It is a great pleasure to serve under your chairmanship once again, Ms McVey.

I thank my right hon. Friend Jake Berry for securing this important debate on the flooding in Irwell Vale, and for describing the area and its inhabitants so passionately and so well. It is also good to see my hon. Friends the Members for Hyndburn (Sara Britcliffe), and for Bury North (James Daly), who remind us through their very presence that raging torrents do not stop at constituency boundaries, and that we have to look at the problem in a whole-catchment, or catchment-sensitive, way.

The Under-Secretary of State for Environment, Food and Rural Affairs, Rebecca Pow, who has responsibility for the environment, is sorry not to be responding to the debate, but she is at the United Nations oceans conference in Lisbon, so I am afraid that my right hon. and hon. Friends have her stand-in today. However, I undertake to speak to her about this debate, and will ensure that she meets interested colleagues once again to discuss the issues to do with the scheme that have been outlined this afternoon.

The devastation caused by flooding is terrible.
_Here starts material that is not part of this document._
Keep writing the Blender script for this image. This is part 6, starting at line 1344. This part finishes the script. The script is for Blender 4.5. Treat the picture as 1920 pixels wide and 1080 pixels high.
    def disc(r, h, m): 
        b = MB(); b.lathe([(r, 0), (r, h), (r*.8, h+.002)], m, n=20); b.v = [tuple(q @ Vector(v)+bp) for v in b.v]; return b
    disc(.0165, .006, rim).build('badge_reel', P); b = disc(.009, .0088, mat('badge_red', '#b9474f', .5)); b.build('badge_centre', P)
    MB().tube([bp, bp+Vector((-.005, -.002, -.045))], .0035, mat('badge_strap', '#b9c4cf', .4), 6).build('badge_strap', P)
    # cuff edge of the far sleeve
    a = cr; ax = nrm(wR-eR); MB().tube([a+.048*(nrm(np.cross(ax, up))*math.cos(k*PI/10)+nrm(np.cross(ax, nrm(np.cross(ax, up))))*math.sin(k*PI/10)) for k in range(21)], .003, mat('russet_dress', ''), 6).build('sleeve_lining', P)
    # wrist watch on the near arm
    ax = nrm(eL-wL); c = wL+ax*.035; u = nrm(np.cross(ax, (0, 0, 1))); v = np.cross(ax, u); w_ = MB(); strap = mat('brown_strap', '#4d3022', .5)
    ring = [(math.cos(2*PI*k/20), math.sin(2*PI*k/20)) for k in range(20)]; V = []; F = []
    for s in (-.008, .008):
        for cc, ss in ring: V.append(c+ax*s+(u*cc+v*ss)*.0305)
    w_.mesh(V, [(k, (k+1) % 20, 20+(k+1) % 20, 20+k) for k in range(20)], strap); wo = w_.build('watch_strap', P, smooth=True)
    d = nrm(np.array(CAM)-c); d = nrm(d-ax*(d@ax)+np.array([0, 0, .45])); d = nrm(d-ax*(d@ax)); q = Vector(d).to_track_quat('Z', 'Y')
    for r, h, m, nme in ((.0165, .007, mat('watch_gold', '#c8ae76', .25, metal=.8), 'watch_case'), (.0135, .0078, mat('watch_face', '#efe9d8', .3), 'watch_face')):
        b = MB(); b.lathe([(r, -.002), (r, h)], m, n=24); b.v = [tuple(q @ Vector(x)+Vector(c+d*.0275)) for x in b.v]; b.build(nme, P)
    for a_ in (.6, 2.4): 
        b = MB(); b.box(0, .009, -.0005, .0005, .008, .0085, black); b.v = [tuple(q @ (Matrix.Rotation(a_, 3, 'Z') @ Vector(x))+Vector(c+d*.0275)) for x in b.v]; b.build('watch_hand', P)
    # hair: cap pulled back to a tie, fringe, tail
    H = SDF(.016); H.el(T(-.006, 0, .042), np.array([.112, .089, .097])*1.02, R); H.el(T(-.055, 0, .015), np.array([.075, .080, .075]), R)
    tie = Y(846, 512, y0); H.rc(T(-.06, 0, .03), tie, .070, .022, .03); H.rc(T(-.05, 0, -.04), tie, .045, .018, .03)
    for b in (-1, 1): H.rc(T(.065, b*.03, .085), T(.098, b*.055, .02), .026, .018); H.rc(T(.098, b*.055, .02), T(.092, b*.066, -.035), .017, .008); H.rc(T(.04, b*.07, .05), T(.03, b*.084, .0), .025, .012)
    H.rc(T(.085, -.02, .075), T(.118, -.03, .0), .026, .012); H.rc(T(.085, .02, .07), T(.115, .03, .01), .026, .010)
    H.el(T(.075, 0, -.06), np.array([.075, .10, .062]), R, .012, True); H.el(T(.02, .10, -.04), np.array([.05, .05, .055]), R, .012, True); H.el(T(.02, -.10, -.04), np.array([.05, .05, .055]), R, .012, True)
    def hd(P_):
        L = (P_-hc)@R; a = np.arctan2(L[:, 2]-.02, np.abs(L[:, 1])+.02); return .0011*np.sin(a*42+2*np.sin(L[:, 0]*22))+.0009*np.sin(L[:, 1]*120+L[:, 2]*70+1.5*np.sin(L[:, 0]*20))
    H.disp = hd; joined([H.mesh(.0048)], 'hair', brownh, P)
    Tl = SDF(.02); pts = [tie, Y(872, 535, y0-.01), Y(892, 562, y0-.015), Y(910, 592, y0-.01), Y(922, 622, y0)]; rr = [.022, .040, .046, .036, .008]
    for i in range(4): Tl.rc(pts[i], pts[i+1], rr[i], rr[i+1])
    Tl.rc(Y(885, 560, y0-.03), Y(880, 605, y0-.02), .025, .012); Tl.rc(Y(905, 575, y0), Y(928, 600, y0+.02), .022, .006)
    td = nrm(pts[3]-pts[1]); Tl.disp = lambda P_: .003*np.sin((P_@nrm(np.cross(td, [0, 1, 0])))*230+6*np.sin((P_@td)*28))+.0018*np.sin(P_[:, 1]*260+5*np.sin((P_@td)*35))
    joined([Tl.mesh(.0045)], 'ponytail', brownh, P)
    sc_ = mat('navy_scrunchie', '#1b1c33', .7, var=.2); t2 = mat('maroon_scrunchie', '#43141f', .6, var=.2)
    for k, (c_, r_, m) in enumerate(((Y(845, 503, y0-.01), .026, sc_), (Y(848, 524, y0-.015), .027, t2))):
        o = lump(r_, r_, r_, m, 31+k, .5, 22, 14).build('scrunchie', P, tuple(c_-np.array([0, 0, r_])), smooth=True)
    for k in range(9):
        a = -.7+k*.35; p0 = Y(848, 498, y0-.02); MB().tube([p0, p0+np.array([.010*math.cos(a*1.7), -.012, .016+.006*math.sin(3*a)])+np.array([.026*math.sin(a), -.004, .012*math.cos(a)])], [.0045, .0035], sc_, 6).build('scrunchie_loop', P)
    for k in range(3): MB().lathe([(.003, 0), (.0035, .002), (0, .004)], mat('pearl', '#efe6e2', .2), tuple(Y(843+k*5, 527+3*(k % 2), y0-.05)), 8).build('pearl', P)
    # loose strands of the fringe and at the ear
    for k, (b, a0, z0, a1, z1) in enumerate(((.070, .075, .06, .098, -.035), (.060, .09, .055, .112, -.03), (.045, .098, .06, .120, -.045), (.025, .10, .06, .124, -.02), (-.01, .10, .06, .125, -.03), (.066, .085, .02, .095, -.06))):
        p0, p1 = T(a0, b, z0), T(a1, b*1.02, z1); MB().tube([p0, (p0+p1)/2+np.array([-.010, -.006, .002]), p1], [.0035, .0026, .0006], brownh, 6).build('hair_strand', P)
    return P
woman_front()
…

Having lived all my life in the Cherwell valley, I sympathise deeply with all those affected, including those who have been affected repeatedly over the past 10 years. It is even more devastating when a location is affected time and again. As my right hon. Friend the Member for Rossendale and Darwen described graphically, residents rarely have a moment’s peace when the rain is coming from both directions.

I pass on my sympathies to all residents in my right hon. and hon. Friends’ constituencies who have been affected by flooding, including during really dreadful events in February 2020, when 56 houses were flooded, and on Boxing Day 2015—that was the really bad one—when 94 properties were flooded.